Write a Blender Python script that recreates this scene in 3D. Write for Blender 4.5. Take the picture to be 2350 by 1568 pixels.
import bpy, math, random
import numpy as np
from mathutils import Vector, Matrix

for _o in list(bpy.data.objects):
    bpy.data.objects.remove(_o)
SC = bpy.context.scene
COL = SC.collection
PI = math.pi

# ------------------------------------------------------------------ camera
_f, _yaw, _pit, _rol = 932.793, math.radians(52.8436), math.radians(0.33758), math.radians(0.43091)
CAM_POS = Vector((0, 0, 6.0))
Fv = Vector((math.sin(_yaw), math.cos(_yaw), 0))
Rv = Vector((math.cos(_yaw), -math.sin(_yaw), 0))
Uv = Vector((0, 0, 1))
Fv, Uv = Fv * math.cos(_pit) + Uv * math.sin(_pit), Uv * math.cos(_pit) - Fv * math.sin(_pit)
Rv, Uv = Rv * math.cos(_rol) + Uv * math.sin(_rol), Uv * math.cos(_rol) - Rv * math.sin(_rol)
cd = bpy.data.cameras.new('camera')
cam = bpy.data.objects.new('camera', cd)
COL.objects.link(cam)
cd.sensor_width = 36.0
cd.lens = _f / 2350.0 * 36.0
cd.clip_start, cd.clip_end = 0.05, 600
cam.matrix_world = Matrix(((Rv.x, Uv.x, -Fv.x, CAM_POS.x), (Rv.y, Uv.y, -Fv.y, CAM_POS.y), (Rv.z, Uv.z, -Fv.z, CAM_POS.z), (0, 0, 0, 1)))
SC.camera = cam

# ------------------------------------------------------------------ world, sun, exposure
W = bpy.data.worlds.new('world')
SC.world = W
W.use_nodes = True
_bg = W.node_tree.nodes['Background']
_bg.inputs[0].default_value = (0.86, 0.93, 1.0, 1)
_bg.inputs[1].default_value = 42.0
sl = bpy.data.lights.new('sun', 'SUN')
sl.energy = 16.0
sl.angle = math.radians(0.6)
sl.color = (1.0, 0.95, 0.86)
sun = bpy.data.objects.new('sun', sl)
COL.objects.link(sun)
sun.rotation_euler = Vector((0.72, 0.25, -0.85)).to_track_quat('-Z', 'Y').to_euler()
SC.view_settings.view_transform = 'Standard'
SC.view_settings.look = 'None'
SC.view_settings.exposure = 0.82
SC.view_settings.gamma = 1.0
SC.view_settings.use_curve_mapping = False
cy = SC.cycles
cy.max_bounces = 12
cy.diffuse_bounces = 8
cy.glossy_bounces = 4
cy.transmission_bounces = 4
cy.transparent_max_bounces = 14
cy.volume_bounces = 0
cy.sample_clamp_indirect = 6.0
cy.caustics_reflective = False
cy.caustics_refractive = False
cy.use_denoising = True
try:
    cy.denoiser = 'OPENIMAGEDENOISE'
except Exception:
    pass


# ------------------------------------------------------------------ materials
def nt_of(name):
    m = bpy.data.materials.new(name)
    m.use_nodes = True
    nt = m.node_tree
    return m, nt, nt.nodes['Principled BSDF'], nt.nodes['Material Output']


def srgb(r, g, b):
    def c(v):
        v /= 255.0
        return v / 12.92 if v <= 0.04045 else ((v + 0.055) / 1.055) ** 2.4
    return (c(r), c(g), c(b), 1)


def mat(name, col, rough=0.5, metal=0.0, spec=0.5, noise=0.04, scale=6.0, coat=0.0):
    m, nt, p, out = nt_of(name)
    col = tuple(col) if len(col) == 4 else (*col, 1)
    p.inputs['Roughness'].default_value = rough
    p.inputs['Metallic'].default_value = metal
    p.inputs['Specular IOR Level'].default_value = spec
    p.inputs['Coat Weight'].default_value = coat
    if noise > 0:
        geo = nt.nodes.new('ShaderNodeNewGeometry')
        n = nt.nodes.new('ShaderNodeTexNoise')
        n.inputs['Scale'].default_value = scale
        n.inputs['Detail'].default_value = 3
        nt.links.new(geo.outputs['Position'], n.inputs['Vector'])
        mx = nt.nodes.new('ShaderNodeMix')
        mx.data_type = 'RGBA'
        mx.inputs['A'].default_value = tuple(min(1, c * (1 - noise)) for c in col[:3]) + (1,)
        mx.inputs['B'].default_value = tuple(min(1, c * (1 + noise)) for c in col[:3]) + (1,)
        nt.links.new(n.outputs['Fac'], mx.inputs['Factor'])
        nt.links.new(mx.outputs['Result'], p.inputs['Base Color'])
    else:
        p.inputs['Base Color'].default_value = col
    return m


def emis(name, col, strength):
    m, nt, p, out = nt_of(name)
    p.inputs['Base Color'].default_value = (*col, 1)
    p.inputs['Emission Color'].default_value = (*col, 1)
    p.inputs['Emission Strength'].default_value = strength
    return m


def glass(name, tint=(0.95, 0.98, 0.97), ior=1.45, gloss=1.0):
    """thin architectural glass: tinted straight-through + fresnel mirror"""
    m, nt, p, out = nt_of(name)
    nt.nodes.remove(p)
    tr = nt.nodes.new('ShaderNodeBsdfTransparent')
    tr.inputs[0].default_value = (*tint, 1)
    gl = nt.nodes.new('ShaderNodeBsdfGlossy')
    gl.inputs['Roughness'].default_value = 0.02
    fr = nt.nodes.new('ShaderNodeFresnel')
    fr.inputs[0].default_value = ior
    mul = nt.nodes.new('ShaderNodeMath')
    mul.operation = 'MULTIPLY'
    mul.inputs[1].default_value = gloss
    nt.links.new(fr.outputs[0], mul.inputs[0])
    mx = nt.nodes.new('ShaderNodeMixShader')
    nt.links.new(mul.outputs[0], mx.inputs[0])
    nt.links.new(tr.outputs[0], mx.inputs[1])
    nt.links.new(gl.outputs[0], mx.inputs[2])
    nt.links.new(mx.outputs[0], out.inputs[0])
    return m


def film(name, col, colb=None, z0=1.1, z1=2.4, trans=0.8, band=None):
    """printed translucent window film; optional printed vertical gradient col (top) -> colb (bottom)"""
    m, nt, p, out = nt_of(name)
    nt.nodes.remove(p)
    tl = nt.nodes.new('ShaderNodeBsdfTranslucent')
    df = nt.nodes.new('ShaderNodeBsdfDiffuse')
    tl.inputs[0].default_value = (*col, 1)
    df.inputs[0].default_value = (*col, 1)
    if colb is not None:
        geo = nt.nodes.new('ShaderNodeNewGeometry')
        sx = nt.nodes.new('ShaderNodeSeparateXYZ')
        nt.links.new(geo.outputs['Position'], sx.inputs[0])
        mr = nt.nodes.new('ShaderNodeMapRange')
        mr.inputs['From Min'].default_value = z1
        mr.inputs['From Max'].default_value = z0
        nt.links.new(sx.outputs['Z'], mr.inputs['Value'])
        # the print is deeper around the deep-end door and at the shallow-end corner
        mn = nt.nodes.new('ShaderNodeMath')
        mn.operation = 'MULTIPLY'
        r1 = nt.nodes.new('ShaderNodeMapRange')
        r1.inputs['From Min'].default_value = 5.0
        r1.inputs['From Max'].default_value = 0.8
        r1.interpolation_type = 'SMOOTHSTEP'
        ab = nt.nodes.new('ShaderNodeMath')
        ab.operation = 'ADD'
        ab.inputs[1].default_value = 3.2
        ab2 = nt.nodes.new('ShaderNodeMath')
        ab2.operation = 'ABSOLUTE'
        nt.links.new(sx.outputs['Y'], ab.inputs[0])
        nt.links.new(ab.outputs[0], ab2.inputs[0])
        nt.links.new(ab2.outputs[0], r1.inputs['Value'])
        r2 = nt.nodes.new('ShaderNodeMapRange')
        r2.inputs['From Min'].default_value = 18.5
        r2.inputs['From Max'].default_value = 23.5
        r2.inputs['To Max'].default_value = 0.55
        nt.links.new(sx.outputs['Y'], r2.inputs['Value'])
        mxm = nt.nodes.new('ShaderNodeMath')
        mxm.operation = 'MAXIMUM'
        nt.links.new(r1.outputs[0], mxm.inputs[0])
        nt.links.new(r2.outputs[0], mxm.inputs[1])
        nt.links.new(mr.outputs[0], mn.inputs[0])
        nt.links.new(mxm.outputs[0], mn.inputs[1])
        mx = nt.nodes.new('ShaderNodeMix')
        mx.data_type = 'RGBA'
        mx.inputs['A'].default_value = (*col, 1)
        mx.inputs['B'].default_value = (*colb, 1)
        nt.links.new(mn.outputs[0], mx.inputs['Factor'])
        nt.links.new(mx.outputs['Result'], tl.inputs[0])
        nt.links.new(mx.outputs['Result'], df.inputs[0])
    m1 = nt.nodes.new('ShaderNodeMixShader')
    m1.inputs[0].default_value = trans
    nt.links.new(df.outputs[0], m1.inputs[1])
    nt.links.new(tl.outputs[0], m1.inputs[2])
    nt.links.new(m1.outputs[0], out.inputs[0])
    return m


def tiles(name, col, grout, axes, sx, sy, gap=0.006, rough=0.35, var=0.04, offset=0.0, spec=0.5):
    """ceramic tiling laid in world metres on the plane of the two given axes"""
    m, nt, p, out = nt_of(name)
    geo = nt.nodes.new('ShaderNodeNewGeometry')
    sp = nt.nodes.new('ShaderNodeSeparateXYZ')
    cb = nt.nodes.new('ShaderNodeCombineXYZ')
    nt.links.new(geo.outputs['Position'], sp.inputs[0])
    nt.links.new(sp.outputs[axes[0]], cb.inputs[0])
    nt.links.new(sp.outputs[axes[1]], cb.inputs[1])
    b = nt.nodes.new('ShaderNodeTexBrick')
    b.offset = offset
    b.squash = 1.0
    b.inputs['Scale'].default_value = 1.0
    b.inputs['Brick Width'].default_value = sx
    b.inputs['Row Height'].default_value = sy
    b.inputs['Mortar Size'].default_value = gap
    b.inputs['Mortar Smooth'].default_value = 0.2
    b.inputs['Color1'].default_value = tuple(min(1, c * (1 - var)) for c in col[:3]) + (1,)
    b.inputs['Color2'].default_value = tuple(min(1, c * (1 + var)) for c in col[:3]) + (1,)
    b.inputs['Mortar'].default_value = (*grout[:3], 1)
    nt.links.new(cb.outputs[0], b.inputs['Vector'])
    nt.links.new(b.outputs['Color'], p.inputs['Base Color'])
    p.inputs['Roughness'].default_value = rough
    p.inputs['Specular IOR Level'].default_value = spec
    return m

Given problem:
Quote the data above verbatim from its first line to the line that includes "from mathutils import Vector, Matrix", with both boundary lines retained.

Result below:
Write a Blender Python script that recreates this scene in 3D. Write for Blender 4.5. Take the picture to be 2350 by 1568 pixels.
import bpy, math, random
import numpy as np
from mathutils import Vector, Matrix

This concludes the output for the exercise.